Retype the material in full, keeping every word the same.

-- start Dataset extract --

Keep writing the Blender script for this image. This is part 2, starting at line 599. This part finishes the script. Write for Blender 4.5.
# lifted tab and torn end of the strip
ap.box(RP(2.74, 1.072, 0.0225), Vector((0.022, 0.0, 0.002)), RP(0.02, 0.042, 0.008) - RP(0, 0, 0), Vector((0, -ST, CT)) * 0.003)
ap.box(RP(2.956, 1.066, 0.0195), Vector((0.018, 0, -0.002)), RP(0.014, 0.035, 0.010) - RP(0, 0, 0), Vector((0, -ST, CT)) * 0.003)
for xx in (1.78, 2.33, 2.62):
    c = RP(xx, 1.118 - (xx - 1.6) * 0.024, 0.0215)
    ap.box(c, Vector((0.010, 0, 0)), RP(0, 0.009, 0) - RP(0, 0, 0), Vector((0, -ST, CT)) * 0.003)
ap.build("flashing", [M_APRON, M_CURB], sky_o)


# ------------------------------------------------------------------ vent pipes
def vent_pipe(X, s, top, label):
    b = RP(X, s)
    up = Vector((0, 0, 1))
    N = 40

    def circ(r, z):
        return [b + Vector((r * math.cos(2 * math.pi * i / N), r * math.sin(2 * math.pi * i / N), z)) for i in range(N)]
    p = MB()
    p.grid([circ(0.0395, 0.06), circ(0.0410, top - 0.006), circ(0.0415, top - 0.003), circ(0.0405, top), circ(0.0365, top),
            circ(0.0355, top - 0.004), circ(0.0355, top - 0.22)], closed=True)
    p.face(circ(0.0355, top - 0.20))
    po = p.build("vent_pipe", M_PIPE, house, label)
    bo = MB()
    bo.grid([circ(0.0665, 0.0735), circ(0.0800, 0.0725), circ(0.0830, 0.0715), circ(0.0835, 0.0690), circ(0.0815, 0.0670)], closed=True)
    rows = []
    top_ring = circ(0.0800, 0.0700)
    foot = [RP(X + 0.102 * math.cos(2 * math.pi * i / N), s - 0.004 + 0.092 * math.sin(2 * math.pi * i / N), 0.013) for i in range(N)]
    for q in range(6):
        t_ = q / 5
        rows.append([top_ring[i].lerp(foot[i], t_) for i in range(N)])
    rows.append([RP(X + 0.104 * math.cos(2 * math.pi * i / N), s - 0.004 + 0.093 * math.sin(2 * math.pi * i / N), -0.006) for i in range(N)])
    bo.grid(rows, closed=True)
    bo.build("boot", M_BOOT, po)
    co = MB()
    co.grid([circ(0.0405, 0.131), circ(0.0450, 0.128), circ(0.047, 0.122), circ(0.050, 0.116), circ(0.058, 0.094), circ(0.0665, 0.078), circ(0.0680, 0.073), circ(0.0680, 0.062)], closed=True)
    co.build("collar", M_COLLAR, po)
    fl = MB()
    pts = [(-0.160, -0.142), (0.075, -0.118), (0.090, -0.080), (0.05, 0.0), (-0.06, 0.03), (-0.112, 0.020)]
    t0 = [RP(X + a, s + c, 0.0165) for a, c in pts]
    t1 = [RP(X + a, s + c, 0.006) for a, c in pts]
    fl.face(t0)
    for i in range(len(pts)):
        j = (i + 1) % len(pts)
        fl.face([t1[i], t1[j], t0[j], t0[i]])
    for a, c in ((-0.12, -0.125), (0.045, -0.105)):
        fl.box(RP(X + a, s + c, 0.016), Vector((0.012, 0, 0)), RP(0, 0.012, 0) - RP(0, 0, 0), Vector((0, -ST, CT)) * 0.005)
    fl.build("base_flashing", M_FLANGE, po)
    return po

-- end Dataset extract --

_Task solution_.
Keep writing the Blender script for this image. This is part 2, starting at line 599. This part finishes the script. Write for Blender 4.5.
# lifted tab and torn end of the strip
ap.box(RP(2.74, 1.072, 0.0225), Vector((0.022, 0.0, 0.002)), RP(0.02, 0.042, 0.008) - RP(0, 0, 0), Vector((0, -ST, CT)) * 0.003)
ap.box(RP(2.956, 1.066, 0.0195), Vector((0.018, 0, -0.002)), RP(0.014, 0.035, 0.010) - RP(0, 0, 0), Vector((0, -ST, CT)) * 0.003)
for xx in (1.78, 2.33, 2.62):
    c = RP(xx, 1.118 - (xx - 1.6) * 0.024, 0.0215)
    ap.box(c, Vector((0.010, 0, 0)), RP(0, 0.009, 0) - RP(0, 0, 0), Vector((0, -ST, CT)) * 0.003)
ap.build("flashing", [M_APRON, M_CURB], sky_o)


# ------------------------------------------------------------------ vent pipes
def vent_pipe(X, s, top, label):
    b = RP(X, s)
    up = Vector((0, 0, 1))
    N = 40

    def circ(r, z):
        return [b + Vector((r * math.cos(2 * math.pi * i / N), r * math.sin(2 * math.pi * i / N), z)) for i in range(N)]
    p = MB()
    p.grid([circ(0.0395, 0.06), circ(0.0410, top - 0.006), circ(0.0415, top - 0.003), circ(0.0405, top), circ(0.0365, top),
            circ(0.0355, top - 0.004), circ(0.0355, top - 0.22)], closed=True)
    p.face(circ(0.0355, top - 0.20))
    po = p.build("vent_pipe", M_PIPE, house, label)
    bo = MB()
    bo.grid([circ(0.0665, 0.0735), circ(0.0800, 0.0725), circ(0.0830, 0.0715), circ(0.0835, 0.0690), circ(0.0815, 0.0670)], closed=True)
    rows = []
    top_ring = circ(0.0800, 0.0700)
    foot = [RP(X + 0.102 * math.cos(2 * math.pi * i / N), s - 0.004 + 0.092 * math.sin(2 * math.pi * i / N), 0.013) for i in range(N)]
    for q in range(6):
        t_ = q / 5
        rows.append([top_ring[i].lerp(foot[i], t_) for i in range(N)])
    rows.append([RP(X + 0.104 * math.cos(2 * math.pi * i / N), s - 0.004 + 0.093 * math.sin(2 * math.pi * i / N), -0.006) for i in range(N)])
    bo.grid(rows, closed=True)
    bo.build("boot", M_BOOT, po)
    co = MB()
    co.grid([circ(0.0405, 0.131), circ(0.0450, 0.128), circ(0.047, 0.122), circ(0.050, 0.116), circ(0.058, 0.094), circ(0.0665, 0.078), circ(0.0680, 0.073), circ(0.0680, 0.062)], closed=True)
    co.build("collar", M_COLLAR, po)
    fl = MB()
    pts = [(-0.160, -0.142), (0.075, -0.118), (0.090, -0.080), (0.05, 0.0), (-0.06, 0.03), (-0.112, 0.020)]
    t0 = [RP(X + a, s + c, 0.0165) for a, c in pts]
    t1 = [RP(X + a, s + c, 0.006) for a, c in pts]
    fl.face(t0)
    for i in range(len(pts)):
        j = (i + 1) % len(pts)
        fl.face([t1[i], t1[j], t0[j], t0[i]])
    for a, c in ((-0.12, -0.125), (0.045, -0.105)):
        fl.box(RP(X + a, s + c, 0.016), Vector((0.012, 0, 0)), RP(0, 0.012, 0) - RP(0, 0, 0), Vector((0, -ST, CT)) * 0.005)
    fl.build("base_flashing", M_FLANGE, po)
    return po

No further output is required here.